Supplied data:
· · ·
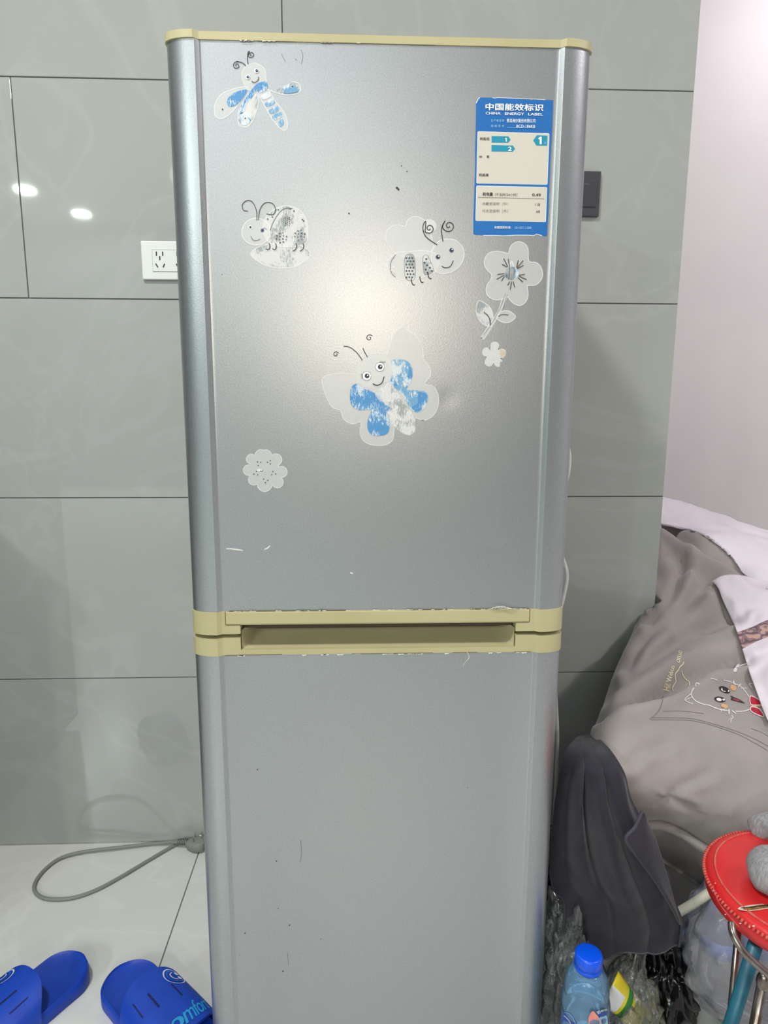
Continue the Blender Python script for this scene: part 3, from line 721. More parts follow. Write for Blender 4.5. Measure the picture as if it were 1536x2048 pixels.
# ================================================================ socket and switch
M['socket'] = mat('white_socket_plastic', (226, 230, 226), .3); M['slot'] = mat('socket_slot', (20, 20, 20), .6)
M['charcoal'] = mat('charcoal_plastic', (66, 66, 72), .35)
a = atY(281, 481, -.008); b_ = atY(284, 559, -.008)
zc, hh, x0 = (a.z + b_.z) / 2, (a.z - b_.z), (a.x + b_.x) / 2
so = thing('wall_socket', 'white double wall socket plate half hidden behind the refrigerator', 'socket', (x0 + .059, 0, zc))
link('plate', boxbm((x0 + .059, -.004, zc), (.118, .008, hh), .0025, 3), M['socket'], so)
link('socket_insert', boxbm((x0 + .059, -.0082, zc - .001), (.074, .0020, .040), .0006), M['socket'], so)
bm = bmesh.new()
sx = 1 / 1040
for c in (319.5, 360.5):
    X = atY(c, 515, -.0095).x
    for du, dv, L_, an in ((-6.5, -11.5, 8.5, 0), (6.2, -11.5, 8, 0), (0, -3, 7.5, 0), (-6.8, 11.5, 8.5, .52), (7.5, 11.5, 8, -.45)):
        box(bm, (X + du * sx, -.0094, zc + (.001 - dv * sx)), (.0021, .001, L_ * sx), rot=Matrix.Rotation(-an, 3, 'Y'))
link('slots', bm, M['slot'], so)['kind'] = 'stuff'
bm = bmesh.new()
for z in (.0205, -.0205): box(bm, (x0 + .059, -.00805, zc - .001 + z), (.0745, .0006, .0007))
for x in (-.0373, .0373): box(bm, (x0 + .059 + x, -.00805, zc - .001), (.0007, .0006, .041))
link('seam', bm, mat('socket_seam', (150, 152, 150), .6), so)['kind'] = 'stuff'
a = atY(1203, 342, -.009); b_ = atY(1198, 433, -.009)
zc, hh, x1 = (a.z + b_.z) / 2, (a.z - b_.z), (a.x + b_.x) / 2
sw = thing('light_switch', 'charcoal rocker light switch on the tiles right of the refrigerator', 'switch', (x1 - hh / 2, 0, zc))
link('plate', boxbm((x1 - hh / 2, -.0045, zc), (hh, .009, hh), .002, 3), M['charcoal'], sw)
link('rocker', boxbm((x1 - hh / 2, -.0095, zc), (hh - .016, .005, hh - .034), .0015, 3, rot=Matrix.Rotation(.035, 3, 'X')), M['charcoal'], sw)
bm = bmesh.new(); box(bm, (x1 - hh / 2 + .012, -.0124, zc + .017), (.012, .0008, .0012)); link('indicator_mark', bm, M['mark'], sw)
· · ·
Task goal:
Exactly as written, return every line of the listing, but not the pictures.

Complete response:
Continue the Blender Python script for this scene: part 3, from line 721. More parts follow. Write for Blender 4.5. Measure the picture as if it were 1536x2048 pixels.
# ================================================================ socket and switch
M['socket'] = mat('white_socket_plastic', (226, 230, 226), .3); M['slot'] = mat('socket_slot', (20, 20, 20), .6)
M['charcoal'] = mat('charcoal_plastic', (66, 66, 72), .35)
a = atY(281, 481, -.008); b_ = atY(284, 559, -.008)
zc, hh, x0 = (a.z + b_.z) / 2, (a.z - b_.z), (a.x + b_.x) / 2
so = thing('wall_socket', 'white double wall socket plate half hidden behind the refrigerator', 'socket', (x0 + .059, 0, zc))
link('plate', boxbm((x0 + .059, -.004, zc), (.118, .008, hh), .0025, 3), M['socket'], so)
link('socket_insert', boxbm((x0 + .059, -.0082, zc - .001), (.074, .0020, .040), .0006), M['socket'], so)
bm = bmesh.new()
sx = 1 / 1040
for c in (319.5, 360.5):
    X = atY(c, 515, -.0095).x
    for du, dv, L_, an in ((-6.5, -11.5, 8.5, 0), (6.2, -11.5, 8, 0), (0, -3, 7.5, 0), (-6.8, 11.5, 8.5, .52), (7.5, 11.5, 8, -.45)):
        box(bm, (X + du * sx, -.0094, zc + (.001 - dv * sx)), (.0021, .001, L_ * sx), rot=Matrix.Rotation(-an, 3, 'Y'))
link('slots', bm, M['slot'], so)['kind'] = 'stuff'
bm = bmesh.new()
for z in (.0205, -.0205): box(bm, (x0 + .059, -.00805, zc - .001 + z), (.0745, .0006, .0007))
for x in (-.0373, .0373): box(bm, (x0 + .059 + x, -.00805, zc - .001), (.0007, .0006, .041))
link('seam', bm, mat('socket_seam', (150, 152, 150), .6), so)['kind'] = 'stuff'
a = atY(1203, 342, -.009); b_ = atY(1198, 433, -.009)
zc, hh, x1 = (a.z + b_.z) / 2, (a.z - b_.z), (a.x + b_.x) / 2
sw = thing('light_switch', 'charcoal rocker light switch on the tiles right of the refrigerator', 'switch', (x1 - hh / 2, 0, zc))
link('plate', boxbm((x1 - hh / 2, -.0045, zc), (hh, .009, hh), .002, 3), M['charcoal'], sw)
link('rocker', boxbm((x1 - hh / 2, -.0095, zc), (hh - .016, .005, hh - .034), .0015, 3, rot=Matrix.Rotation(.035, 3, 'X')), M['charcoal'], sw)
bm = bmesh.new(); box(bm, (x1 - hh / 2 + .012, -.0124, zc + .017), (.012, .0008, .0012)); link('indicator_mark', bm, M['mark'], sw)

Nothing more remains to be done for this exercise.